Man vs. Nature
The planet grows warmer, and some scientists continue to debate.
Oct. 19, 2007 — -- The globe is warming, it's our fault and the consequences are going to be terrible. So goes the rhetoric spouted by politicians, celebrities and the media.
It's hard to turn on the TV or open a newspaper these days without hearing about the horrors caused by our warming climate. We can expect more floods, droughts, hurricanes and tornadoes as global warming continues, and pretty soon we'll have to flee from the coasts as the polar ice caps melt and our shorelines flood.
Children are frightened, too. I spoke to a group of kids who said they worry about their future on our planet. One girl feared that water might rise near her house in Rockaway, N.Y., "and it might flood the whole town."
A few of these kids learned about global warming from former Vice President Al Gore's documentary, "An Inconvenient Truth." The movie has been seen by millions, won an an Academy Award and earned Gore widespread praise in the media. People have proclaimed him a "prophet," a "cultural icon" and a "conquering hero." Just last week, he won the Nobel Peace Prize. With all this news coverage, it's no surprise that 86 percent of Americans think global warming is a serious problem and 70 percent want the government to do something now.
But is it a crisis? The globe is warming, but is it really all our fault? And is it true the debate is over? No. What you think you know may not be so.
In the movie, for example, Gore says that if we allow the globe to warm, "sea levels worldwide would go up 20 feet." Then he shows his audience terrifying maps of Florida and San Francisco submerged under rising sea levels. But the Intergovernmental Panel on Climate Change, which shared last week's Nobel Prize with Gore, said that would probably take thousands of years to happen. Over the next 100 years, sea levels are expected to rise seven to 24 inches, not 20 feet.
Gore also implies that polar bears are dying off, because receding Arctic ice has forced them to swim longer distances. The kids I interviewed were especially worried about the fate of the polar bears. But the polar bears appear to be doing all right. Future warming may hurt them, but right now data from the World Conservation Union and the U.S. Geological Survey show most populations of polar bears are stable or increasing.
The most impressive demonstration in Gore's movie is that big graph of temperature and carbon dioxide levels stretching back 650,000 years. Carbon dioxide is thought to amplify temperature increases, but his graph seemed to show clear cause and effect: When carbon dioxide levels rose, so did temperature. It suggested that carbon levels controlled temperature. But a real inconvenient truth is that the carbon increase came after temperatures rose, usually hundreds of years later. Temperature went up first.
I wanted to ask Gore about that and other things, but he wouldn't agree to an interview. According to Gore, the "debate is over."
I interviewed some scientists who say the debate is by no means over. John Christy and Roy Spencer won NASA's Medal for Exceptional Achievement for figuring out how to get temperature data from satellites.

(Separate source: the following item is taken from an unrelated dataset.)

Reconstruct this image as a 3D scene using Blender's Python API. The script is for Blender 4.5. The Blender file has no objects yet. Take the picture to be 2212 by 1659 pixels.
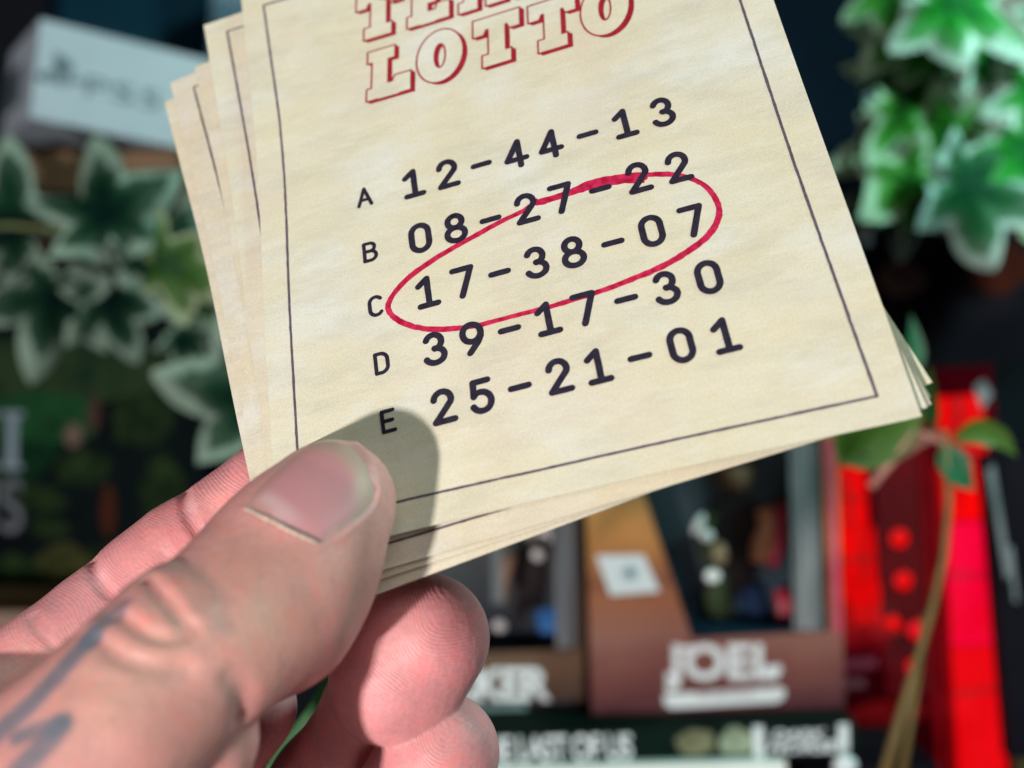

"We all agree that it's warmed," Spencer said. "The big question is, and the thing we dispute is, is it because of mankind?"
Climate changes, they say, always has, with or without man. Early last century, even without today's huge output of carbon dioxide, the Arctic went through a warming period.
Greenland's temperatures rose 50 percent faster in the 1920s and reached higher average temperatures in the 1930s and 1940s than today's temperatures.
Some scientists argue the warming might be caused by changes in the sun, or ocean currents, or changes in cloud cover, or other things we don't yet understand. The debate is not over.
But who's to say that yesterday's temperature is the perfect one?
"The fact is, when climate changes, there are gains and there are losses," said Tim Ball, who studies the history of climate change. But, he points out, all we generally hear about is the bad news from the IPCC — that massive group of climate scientists.
Paul Reiter of the Pasteur Institute participated in one of the IPCC drafts and Christy was a contributing author. Both say that this Nobel Prize-winning group is not what people think it is.